Gardons-nous de dédaigner, de mépriser et, plus encore, de haïr la foule. En maintes circonstances, elle a prouvé qu'elle ne méritait ni d'être haïe, ni d'être méprisée, ni d'être dédaignée ; elle a montré qu'elle valait mieux qu'on ne le croyait, qu'elle était supérieure à l'opinion qu'on avait d'elle et que, si elle a bien des défauts, elle possède aussi de précieuses qualités, de merveilleux ressorts et qu'elle est, à certaines heures, capable des élans les plus admirables et des vertus les plus fécondes.

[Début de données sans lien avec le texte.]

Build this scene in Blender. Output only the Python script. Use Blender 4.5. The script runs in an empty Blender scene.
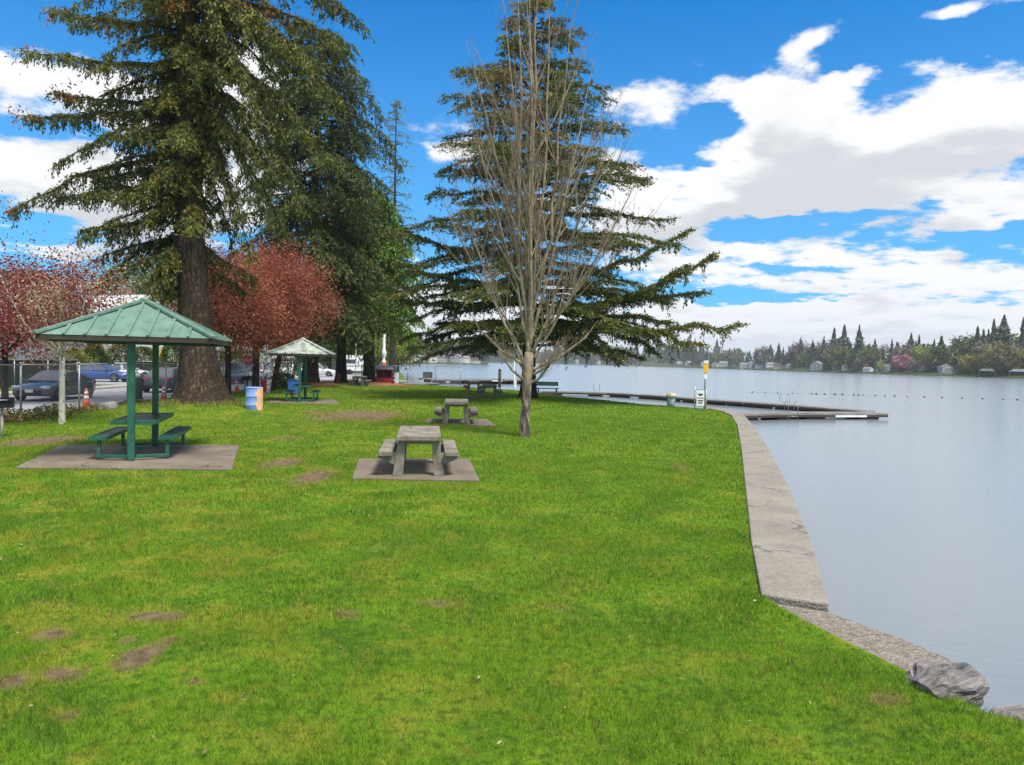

Au cours de ma vie déjà longue et fort mouvementée, j'ai observé les milieux bourgeois et les milieux populaires ; j'ai pu les comparer et je n'hésite pas à dire que les milieux bourgeois sont bien plus corrompus, hypocrites, obséquieux, lâches, cupides et méchants que les milieux populaires. Je n'hésite pas à déclarer que les masses ouvrières sont, le plus souvent, supérieures en intelligence, en activité, en courage, en solidarité, en désintéressement, à ceux qui les mènent et en ont le dédain, le mépris ou la haine.

Moi, j'aime la foule parce que je sais qu'elle est la grande persécutée, l'éternelle victime. Je l'aime, parce que je sais qu'elle recèle, à son insu, d'incalculables trésors de bonté, de dévouement et d'héroïsme. Je l'aime, parce que je sais qu'un jour viendra où cette éternelle victime se révoltera et puisera dans son héroïsme et sa vaillance la force de terrasser ses bourreaux. Je l'aime, parce que je sais que, si je fais, pour l'affranchir, tout ce qu'il m'est possible de faire, c'est elle qui, bientôt, je l'espère, en s'émancipant elle-même, me libérera.